Ya lo decía Juan Manuel Gil en su “Trigo limpio” (“Puede que escribir sea eso. No tener las cosas claras. Porque quien asegura tener todo claro no se detiene a escribir nada, ¿no?”). Con esta cita terminaba yo mi noreseña de su primera novela, agradeciéndole al autor que utilizara la escritura “para hacer tiempo mientras llega la muerte”, y con ambas citas comienzo mis apuntes sobre “La flor del rayo”. En realidad, podría ahorrármelos, y pegar un enlace a lo ya dicho entonces, autocitándome (“una prosa expresiva, con la difícil facilidad de la imagen poderosa y justa, unos diálogos en apariencia excesivos pero ágiles, una reflexión sobre el sentido de la propia escritura…). Pero entonces debería confesar mi bloqueo creativo y, como el autor, convertirme en mi propio personaje, y luchar contra ello, psicoanalizándome como escritor y como persona, jugando con los límites de la autoficción, para intentar transformar ese bloqueo en una mera excusa para engendrar de nuevo otro novelón. Una historia construida otra vez de la nada, con una ambigüedad tan calculada que consigue lo que, a mi entender, distingue a los libros que miran hacia el lector, a diferencia de los que se escriben contra él: que las frases se encabalguen unas a otras, contigo de jinete disfrutón.
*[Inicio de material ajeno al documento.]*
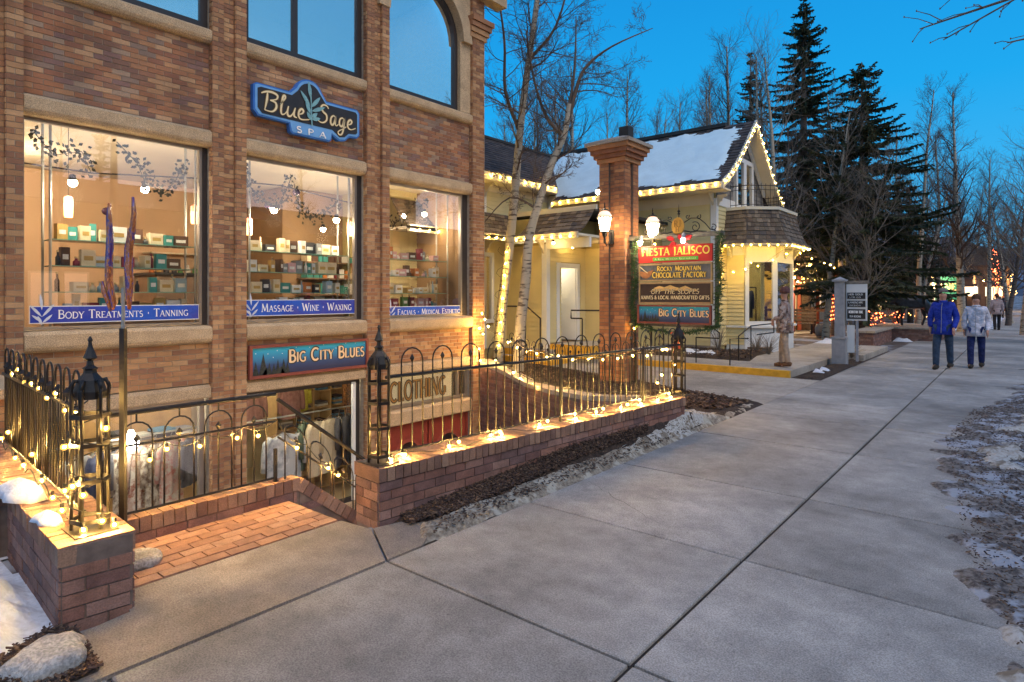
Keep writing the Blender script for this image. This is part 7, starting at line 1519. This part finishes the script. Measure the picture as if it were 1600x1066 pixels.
beige = M('beige_far_wall', (.38,.32,.24), .9, .1, 2, .1); brn = M('brown_far_wall', (.16,.085,.05), .9, .2, 2, .1); yel = M('yellow_far_wall', (.52,.40,.13), .9, .08, 3, .1); tealw = M('teal_board', (.02,.22,.20), .6, .1, 5, 0)
ct_ = simple_house('yellow cottage hung with warm lights behind the bench and sign post', -14,-8.9,30.2,35.5,2.9,1.8,yel,mt['roof'],[('E',30.6,31.3,.8,2.4,lit),('E',31.8,32.5,.8,2.4,lit),('E',33.0,34.6,.7,2.4,lit3),('S',-10.6,-9.7,.8,2.4,lit),('S',-12.6,-11.6,.8,2.4,lit3)], 'y', 'cottage')
for k, yy in enumerate((30.4,31.5,32.7,34.9)): MB().box(-8.35,-8.2,yy,yy+.14,0,2.75).build('porch_post', rustf, ct_)
MB().box(-8.9,-8.1,30.1,35.4,2.75,2.9).build('porch_beam', mt['cream'], ct_)
random.seed(61)
for lab, z_, n_ in (('upper tangle of warm bulbs along the cottage eave',2.85,44),('lower tangle of warm bulbs along the cottage porch',2.45,36)):
    string(lab, [(-8.0,30,z_),(-8.0,35.5,z_)], [(-7.95+random.uniform(-.15,.1),30+5.5*k/n_,z_+random.uniform(-.22,.15)) for k in range(n_)], 'bulb_far', .028, sock=False, sub=1, group='warm lights on the cottage')
string('warm bulbs scattered in the branches beside the cottage', [], [(-7.6+random.uniform(-.9,.6),28.5+random.uniform(-1,2.5),2.4+random.uniform(-.6,1.4)) for k in range(26)], 'bulb_far', .024, sock=False, sub=1)
pw = thing('light_wrapped_tree', 'tree trunk wrapped in red orange lights left of the grey sign post', 'tree', (-6.15,28.7,0)); MB().tube([(-6.15,28.7,0),(-6.15,28.7,2.9)], [.14,.09], 8).build('trunk', mt['trunk_br'], pw)
for k in range(150): a = k*.55; place('bulb', _bm.setdefault('rb', sphere(.024,'bulb',mt['bulb_red'],1)), pw, (.17*cos(a)*(1-.25*k/150), .17*sin(a)*(1-.25*k/150), .55+2.2*k/150))
for lab, x, y, h in (('small bush of red lights left of the statue',-4.9,31,.9),('small tree with red lights right of the twin trunks',-4.3,31.6,1.3),('red light wrapped shrub by the planters',-5.3,30.4,1.0),('tall shrub dotted with red lights at the far shops',-1.6,58,5.2)):
    big = h > 5; t = thing('light_wrapped_shrub', lab, 'shrub', (x,y,0)); mb = MB()
    for k in range(26): a = random.uniform(0,6.3); mb.tube([(0,0,0),(.2*cos(a),.2*sin(a),h*.5),(.35*cos(a)*h**.3,.35*sin(a)*h**.3,h*random.uniform(.7,1))], [.012,.008,.004], 3)
    mb.build('stems', mt['twig'], t, world=False)
    for k in range(36 if not big else 70): a = random.uniform(0,6.3); r_ = random.uniform(.05,.3); place('bulb', _bm.setdefault('rb2' if big else 'rb', sphere(.035 if big else .024,'bulb',mt['bulb_red'],1)), t, (r_*cos(a), r_*sin(a), h*random.uniform(.25,1)))
t1 = simple_house('beige shop with teal board behind the walking man', -12,-4.9,50,57,3.1,.9,beige,mt['dark'],[('E',51,52.5,.8,2.3,lit3),('S',-10,-9,.8,2.3,lit),('S',-8,-6.4,.8,2.3,lit3)],'y')
sg = thing('teal_sign', 'teal shop board with pale letters behind the walking man', 'sign', (-4.2,53,1.9)); MB().box(-5.3,-3.2,52.9,53.0,1.35,3.0).build('board', tealw, sg); MB().box(-5.2,-5.1,52.92,52.98,0,1.35).build('leg', tealw, sg); MB().box(-3.4,-3.3,52.92,52.98,0,1.35).build('leg', tealw, sg)
lettering('JANE', (-4.9,52.9,2.0), (1,0,0), (0,0,1), .5, creamp, sg, weight=.18, width=1.3, N=NY, z=.02)
simple_house('brown shop with two bright white lit boards right of the walking man', -7.5,-3.2,62,72,3.6,1.6,brn,mt['roof'],[('E',63,65,.8,2.4,lit),('E',66,68,.8,2.4,lit),('S',-7,-5.6,.8,2.2,lit)],'y')
for lab, x, y in (('bright lit board left of the pair on the brown shop',-3.6,61.7),('bright lit board right of the pair on the brown shop',-1.9,64)):
    t = thing('lit_board', lab, 'sign', (x,y,2)); MB().box(x-.55,x+.55,y-.06,y,1.6,2.35).build('board', lit2, t); MB().box(x-.05,x+.05,y,y+.06,0,2.6).build('post', mt['dark'], t); MB().box(x-.7,x+.7,y-.08,y+.02,2.4,2.6).build('roof', brn, t)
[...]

Juan Manuel Gil es un charlatán. Dicho en el buen sentido, claro, pues sabe como nadie embaucar al lector, haciéndole caminar en cada capítulo por el alambre que le tiende en los morros, siempre al borde del abismo, jugando con el equilibrio entre lo críptico y lo evidente, entre el relato y la digresión, entre la realidad y la ficción, entre la literatura y la vida. No es fácil dosificar el suspense con la mínima acción, vertebrando casi toda la estructura de una novela en el propio misterio de escribir, y encima ironizar al respecto, curándote en salud (“que todo encaje en una novela está sobrevalorado. Los escritores no somos relojeros.”). Y que ese juego metaliterario, esa autoironía (¡qué bien se lo debe haber pasado escribiéndola, inmerso en esa “fuerza gravitatoria” de las buenas historias), sean capaces de no resultar tan artificiosos que detengan al funambulista que avanza página a página sin caerse. Aparta Señor de mí el cáliz de distinguir entre literatura buena, mala o regular, pero o mucho me equivoco o cualquier letraherido (y no solo los yonquis de la escritura) disfrutará perdiéndose entre las buganvillas, las madreselvas y la jacaranda que el alter ego del autor planta en este jardín, a la sombra de la gran mimosa, mientras “la literatura le permite creer en su mejor realidad: la ficción.”
Y este es el punto en el que debería callarme. Ya lo dice el protagonista: “la escritura suele emerger del extravío, de la escasez de certidumbre”. Y como nada tengo más cierto que Juan Manuel Gil lo ha vuelto a hacer, punto y final. Seguro que, como él, encontraréis vuestro lugar “dentro de la propia historia”.